◆ GIVEN MATERIAL ◆

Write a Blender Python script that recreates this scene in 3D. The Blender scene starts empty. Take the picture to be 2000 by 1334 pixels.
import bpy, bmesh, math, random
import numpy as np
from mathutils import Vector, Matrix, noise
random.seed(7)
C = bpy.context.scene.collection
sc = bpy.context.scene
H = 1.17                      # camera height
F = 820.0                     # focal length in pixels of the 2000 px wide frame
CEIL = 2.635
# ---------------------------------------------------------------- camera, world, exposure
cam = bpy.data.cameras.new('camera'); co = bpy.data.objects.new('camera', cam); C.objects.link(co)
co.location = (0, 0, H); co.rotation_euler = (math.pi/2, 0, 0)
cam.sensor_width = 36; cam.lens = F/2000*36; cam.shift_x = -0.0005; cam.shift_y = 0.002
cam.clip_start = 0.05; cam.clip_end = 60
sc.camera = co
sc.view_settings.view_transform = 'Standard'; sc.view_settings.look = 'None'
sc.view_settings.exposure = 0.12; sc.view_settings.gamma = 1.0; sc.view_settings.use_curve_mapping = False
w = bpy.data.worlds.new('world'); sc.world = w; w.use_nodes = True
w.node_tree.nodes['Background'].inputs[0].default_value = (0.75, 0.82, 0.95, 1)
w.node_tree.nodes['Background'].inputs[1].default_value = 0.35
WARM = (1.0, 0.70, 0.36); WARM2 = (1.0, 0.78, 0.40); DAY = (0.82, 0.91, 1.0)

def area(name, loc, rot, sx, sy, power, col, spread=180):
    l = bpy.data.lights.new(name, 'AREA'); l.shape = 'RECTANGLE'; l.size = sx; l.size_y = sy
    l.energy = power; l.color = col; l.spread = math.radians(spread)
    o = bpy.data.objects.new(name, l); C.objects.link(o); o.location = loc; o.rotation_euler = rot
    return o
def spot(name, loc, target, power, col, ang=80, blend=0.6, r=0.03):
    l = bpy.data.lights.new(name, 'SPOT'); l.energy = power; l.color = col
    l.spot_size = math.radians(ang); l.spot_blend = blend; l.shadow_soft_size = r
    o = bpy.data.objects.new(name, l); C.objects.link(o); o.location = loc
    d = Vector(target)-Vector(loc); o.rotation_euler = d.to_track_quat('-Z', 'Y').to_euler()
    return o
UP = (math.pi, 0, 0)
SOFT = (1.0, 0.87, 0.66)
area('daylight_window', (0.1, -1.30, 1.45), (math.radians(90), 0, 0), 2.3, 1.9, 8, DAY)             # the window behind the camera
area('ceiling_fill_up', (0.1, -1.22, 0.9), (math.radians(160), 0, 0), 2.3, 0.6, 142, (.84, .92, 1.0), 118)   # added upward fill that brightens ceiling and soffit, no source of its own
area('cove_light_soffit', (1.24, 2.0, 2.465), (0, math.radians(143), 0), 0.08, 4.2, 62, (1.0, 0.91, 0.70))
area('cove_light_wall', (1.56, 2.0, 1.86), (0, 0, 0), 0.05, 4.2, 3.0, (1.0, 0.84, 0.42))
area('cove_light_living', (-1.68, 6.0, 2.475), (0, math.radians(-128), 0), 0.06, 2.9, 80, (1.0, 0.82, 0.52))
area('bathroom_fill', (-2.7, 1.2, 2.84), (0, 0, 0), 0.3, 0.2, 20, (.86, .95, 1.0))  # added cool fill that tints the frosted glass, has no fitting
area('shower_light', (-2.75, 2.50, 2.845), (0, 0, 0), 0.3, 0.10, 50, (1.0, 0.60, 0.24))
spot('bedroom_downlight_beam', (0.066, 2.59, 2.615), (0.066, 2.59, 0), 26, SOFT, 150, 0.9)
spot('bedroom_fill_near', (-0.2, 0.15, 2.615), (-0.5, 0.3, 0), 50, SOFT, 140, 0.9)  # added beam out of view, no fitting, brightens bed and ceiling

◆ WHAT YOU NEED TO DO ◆
Return all the data exactly as given.

◆ THE RESPONSE ◆
Write a Blender Python script that recreates this scene in 3D. The Blender scene starts empty. Take the picture to be 2000 by 1334 pixels.
import bpy, bmesh, math, random
import numpy as np
from mathutils import Vector, Matrix, noise
random.seed(7)
C = bpy.context.scene.collection
sc = bpy.context.scene
H = 1.17                      # camera height
F = 820.0                     # focal length in pixels of the 2000 px wide frame
CEIL = 2.635
# ---------------------------------------------------------------- camera, world, exposure
cam = bpy.data.cameras.new('camera'); co = bpy.data.objects.new('camera', cam); C.objects.link(co)
co.location = (0, 0, H); co.rotation_euler = (math.pi/2, 0, 0)
cam.sensor_width = 36; cam.lens = F/2000*36; cam.shift_x = -0.0005; cam.shift_y = 0.002
cam.clip_start = 0.05; cam.clip_end = 60
sc.camera = co
sc.view_settings.view_transform = 'Standard'; sc.view_settings.look = 'None'
sc.view_settings.exposure = 0.12; sc.view_settings.gamma = 1.0; sc.view_settings.use_curve_mapping = False
w = bpy.data.worlds.new('world'); sc.world = w; w.use_nodes = True
w.node_tree.nodes['Background'].inputs[0].default_value = (0.75, 0.82, 0.95, 1)
w.node_tree.nodes['Background'].inputs[1].default_value = 0.35
WARM = (1.0, 0.70, 0.36); WARM2 = (1.0, 0.78, 0.40); DAY = (0.82, 0.91, 1.0)

def area(name, loc, rot, sx, sy, power, col, spread=180):
    l = bpy.data.lights.new(name, 'AREA'); l.shape = 'RECTANGLE'; l.size = sx; l.size_y = sy
    l.energy = power; l.color = col; l.spread = math.radians(spread)
    o = bpy.data.objects.new(name, l); C.objects.link(o); o.location = loc; o.rotation_euler = rot
    return o
def spot(name, loc, target, power, col, ang=80, blend=0.6, r=0.03):
    l = bpy.data.lights.new(name, 'SPOT'); l.energy = power; l.color = col
    l.spot_size = math.radians(ang); l.spot_blend = blend; l.shadow_soft_size = r
    o = bpy.data.objects.new(name, l); C.objects.link(o); o.location = loc
    d = Vector(target)-Vector(loc); o.rotation_euler = d.to_track_quat('-Z', 'Y').to_euler()
    return o
UP = (math.pi, 0, 0)
SOFT = (1.0, 0.87, 0.66)
area('daylight_window', (0.1, -1.30, 1.45), (math.radians(90), 0, 0), 2.3, 1.9, 8, DAY)             # the window behind the camera
area('ceiling_fill_up', (0.1, -1.22, 0.9), (math.radians(160), 0, 0), 2.3, 0.6, 142, (.84, .92, 1.0), 118)   # added upward fill that brightens ceiling and soffit, no source of its own
area('cove_light_soffit', (1.24, 2.0, 2.465), (0, math.radians(143), 0), 0.08, 4.2, 62, (1.0, 0.91, 0.70))
area('cove_light_wall', (1.56, 2.0, 1.86), (0, 0, 0), 0.05, 4.2, 3.0, (1.0, 0.84, 0.42))
area('cove_light_living', (-1.68, 6.0, 2.475), (0, math.radians(-128), 0), 0.06, 2.9, 80, (1.0, 0.82, 0.52))
area('bathroom_fill', (-2.7, 1.2, 2.84), (0, 0, 0), 0.3, 0.2, 20, (.86, .95, 1.0))  # added cool fill that tints the frosted glass, has no fitting
area('shower_light', (-2.75, 2.50, 2.845), (0, 0, 0), 0.3, 0.10, 50, (1.0, 0.60, 0.24))
spot('bedroom_downlight_beam', (0.066, 2.59, 2.615), (0.066, 2.59, 0), 26, SOFT, 150, 0.9)
spot('bedroom_fill_near', (-0.2, 0.15, 2.615), (-0.5, 0.3, 0), 50, SOFT, 140, 0.9)  # added beam out of view, no fitting, brightens bed and ceiling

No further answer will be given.